# Start of Information shown
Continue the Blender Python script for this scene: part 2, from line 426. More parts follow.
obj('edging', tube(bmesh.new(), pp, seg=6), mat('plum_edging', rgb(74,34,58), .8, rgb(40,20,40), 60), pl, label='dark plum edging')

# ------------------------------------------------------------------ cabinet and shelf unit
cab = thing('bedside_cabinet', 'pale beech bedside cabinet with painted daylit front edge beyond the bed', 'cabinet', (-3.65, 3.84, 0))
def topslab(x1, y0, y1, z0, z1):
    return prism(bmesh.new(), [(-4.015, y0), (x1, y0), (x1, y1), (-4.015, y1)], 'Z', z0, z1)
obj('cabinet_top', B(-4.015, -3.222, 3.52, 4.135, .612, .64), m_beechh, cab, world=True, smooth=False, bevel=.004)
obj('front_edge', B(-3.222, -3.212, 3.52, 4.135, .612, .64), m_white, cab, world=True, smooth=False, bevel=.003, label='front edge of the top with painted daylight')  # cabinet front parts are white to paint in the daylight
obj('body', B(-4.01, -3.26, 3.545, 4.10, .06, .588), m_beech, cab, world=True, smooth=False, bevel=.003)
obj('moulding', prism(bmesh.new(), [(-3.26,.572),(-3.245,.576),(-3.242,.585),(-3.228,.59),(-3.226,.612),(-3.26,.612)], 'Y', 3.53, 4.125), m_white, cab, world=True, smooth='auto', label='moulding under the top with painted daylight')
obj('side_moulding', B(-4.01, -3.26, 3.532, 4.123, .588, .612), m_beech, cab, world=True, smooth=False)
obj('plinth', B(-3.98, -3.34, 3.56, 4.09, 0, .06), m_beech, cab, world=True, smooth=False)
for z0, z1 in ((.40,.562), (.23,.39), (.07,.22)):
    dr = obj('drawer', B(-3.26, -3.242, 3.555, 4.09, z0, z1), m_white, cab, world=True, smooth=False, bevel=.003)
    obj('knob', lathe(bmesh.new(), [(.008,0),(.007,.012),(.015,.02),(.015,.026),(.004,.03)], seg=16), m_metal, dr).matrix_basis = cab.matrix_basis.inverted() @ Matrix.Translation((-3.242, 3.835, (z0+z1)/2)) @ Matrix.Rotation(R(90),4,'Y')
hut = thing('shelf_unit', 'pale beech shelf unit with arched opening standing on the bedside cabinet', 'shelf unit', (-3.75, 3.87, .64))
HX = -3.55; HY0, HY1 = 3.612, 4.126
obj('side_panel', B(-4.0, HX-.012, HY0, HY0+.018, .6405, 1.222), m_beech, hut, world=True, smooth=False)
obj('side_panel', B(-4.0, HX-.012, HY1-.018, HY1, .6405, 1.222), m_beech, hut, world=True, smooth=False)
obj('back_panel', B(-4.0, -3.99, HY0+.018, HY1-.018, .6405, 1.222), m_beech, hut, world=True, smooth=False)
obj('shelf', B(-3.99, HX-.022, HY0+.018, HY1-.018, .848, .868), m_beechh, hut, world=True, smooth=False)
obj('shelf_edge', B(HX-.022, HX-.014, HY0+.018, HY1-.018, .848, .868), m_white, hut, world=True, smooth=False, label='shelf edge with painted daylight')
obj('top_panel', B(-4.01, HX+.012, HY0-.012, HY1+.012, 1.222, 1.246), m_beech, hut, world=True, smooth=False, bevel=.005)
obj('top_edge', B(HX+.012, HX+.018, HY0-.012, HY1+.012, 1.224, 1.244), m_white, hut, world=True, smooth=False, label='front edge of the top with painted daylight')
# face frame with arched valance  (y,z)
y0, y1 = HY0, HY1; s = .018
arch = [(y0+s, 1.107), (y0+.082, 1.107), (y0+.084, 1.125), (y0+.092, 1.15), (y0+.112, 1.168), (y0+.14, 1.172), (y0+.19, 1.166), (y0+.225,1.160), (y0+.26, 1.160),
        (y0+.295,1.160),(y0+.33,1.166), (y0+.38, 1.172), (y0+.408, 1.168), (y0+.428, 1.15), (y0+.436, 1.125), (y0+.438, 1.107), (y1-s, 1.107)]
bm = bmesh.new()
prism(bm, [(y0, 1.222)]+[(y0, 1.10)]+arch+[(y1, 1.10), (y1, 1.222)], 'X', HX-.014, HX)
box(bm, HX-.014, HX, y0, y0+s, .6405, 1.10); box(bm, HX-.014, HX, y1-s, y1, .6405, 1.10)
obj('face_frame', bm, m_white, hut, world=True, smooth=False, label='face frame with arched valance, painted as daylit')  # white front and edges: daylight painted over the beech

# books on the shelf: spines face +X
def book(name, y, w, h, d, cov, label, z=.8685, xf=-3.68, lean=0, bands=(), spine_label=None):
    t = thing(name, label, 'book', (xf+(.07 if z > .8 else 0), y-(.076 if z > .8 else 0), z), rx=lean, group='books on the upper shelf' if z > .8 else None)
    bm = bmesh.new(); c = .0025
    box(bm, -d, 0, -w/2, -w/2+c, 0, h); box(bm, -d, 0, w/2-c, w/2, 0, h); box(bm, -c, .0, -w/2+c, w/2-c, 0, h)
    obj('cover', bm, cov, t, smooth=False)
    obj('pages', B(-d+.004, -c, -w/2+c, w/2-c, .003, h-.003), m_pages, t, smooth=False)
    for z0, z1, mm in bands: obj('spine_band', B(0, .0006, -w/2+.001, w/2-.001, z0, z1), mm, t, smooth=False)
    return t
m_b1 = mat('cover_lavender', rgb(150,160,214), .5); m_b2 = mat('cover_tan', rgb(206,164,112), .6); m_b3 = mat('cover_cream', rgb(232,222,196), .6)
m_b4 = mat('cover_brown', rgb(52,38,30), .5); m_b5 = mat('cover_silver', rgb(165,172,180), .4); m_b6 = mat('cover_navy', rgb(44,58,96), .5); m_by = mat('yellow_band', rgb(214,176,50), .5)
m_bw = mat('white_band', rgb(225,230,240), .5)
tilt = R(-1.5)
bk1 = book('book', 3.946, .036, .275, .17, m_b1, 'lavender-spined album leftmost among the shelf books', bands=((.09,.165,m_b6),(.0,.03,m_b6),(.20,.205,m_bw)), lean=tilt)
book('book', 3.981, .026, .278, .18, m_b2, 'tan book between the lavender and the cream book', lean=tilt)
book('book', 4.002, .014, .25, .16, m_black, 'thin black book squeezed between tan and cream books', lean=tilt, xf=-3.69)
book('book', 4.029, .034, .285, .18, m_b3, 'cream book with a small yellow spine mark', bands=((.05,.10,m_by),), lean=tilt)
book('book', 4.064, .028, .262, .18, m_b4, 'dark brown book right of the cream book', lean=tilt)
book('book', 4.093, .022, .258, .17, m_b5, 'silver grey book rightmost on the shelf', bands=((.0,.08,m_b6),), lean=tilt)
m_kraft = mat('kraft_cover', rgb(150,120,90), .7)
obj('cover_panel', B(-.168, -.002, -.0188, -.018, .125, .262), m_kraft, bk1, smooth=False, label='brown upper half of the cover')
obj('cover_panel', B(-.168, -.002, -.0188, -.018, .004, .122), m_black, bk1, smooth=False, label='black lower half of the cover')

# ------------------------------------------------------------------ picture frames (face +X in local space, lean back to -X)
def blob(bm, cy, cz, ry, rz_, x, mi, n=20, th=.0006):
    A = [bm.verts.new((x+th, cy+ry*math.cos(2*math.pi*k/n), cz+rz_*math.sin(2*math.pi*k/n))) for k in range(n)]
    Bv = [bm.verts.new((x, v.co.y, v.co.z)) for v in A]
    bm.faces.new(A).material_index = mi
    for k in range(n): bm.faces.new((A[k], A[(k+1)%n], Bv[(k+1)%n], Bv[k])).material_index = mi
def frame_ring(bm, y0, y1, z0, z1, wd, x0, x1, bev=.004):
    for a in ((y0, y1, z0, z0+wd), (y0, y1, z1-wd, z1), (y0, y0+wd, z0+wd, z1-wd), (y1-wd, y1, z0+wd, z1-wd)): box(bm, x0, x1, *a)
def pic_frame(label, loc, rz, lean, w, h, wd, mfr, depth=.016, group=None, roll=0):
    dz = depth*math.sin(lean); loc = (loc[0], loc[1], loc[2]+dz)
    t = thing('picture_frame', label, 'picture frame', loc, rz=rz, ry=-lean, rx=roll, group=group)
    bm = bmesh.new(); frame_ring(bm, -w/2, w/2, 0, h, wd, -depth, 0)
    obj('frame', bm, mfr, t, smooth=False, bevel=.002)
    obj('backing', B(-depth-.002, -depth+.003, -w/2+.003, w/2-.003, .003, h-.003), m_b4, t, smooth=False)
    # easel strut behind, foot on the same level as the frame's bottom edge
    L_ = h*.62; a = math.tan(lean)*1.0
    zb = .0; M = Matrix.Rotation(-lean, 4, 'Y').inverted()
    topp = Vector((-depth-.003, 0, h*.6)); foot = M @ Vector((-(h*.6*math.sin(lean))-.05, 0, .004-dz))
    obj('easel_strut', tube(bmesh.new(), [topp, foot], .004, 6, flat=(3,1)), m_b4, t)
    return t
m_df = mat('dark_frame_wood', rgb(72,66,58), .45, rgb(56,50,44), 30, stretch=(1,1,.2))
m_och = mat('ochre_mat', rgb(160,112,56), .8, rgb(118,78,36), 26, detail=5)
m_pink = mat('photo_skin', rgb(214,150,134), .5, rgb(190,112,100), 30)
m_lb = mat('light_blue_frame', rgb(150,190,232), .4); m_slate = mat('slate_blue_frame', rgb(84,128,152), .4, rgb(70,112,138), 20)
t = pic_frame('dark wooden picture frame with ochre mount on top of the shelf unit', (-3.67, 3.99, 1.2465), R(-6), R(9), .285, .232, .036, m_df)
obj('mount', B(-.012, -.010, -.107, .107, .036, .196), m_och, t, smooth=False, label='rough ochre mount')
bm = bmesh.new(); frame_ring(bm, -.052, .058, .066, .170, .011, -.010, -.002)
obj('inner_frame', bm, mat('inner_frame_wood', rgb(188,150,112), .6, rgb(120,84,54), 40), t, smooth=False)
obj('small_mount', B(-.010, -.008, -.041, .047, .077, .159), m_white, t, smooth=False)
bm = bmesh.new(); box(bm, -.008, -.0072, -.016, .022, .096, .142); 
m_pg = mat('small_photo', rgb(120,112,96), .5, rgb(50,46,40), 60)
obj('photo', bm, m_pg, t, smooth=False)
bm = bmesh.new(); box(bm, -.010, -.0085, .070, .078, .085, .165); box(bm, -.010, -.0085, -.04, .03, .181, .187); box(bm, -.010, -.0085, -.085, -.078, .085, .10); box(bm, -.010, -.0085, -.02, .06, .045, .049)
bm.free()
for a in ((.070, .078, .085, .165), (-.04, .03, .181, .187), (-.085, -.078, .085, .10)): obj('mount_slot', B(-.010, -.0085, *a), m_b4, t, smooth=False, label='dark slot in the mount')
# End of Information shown
■ Work to do ■
Please give an exact restatement of only the lines from the beginning of the material above to the line with "label='dark plum edging')", inclusive.

■ Problem solution ■
Continue the Blender Python script for this scene: part 2, from line 426. More parts follow.
obj('edging', tube(bmesh.new(), pp, seg=6), mat('plum_edging', rgb(74,34,58), .8, rgb(40,20,40), 60), pl, label='dark plum edging')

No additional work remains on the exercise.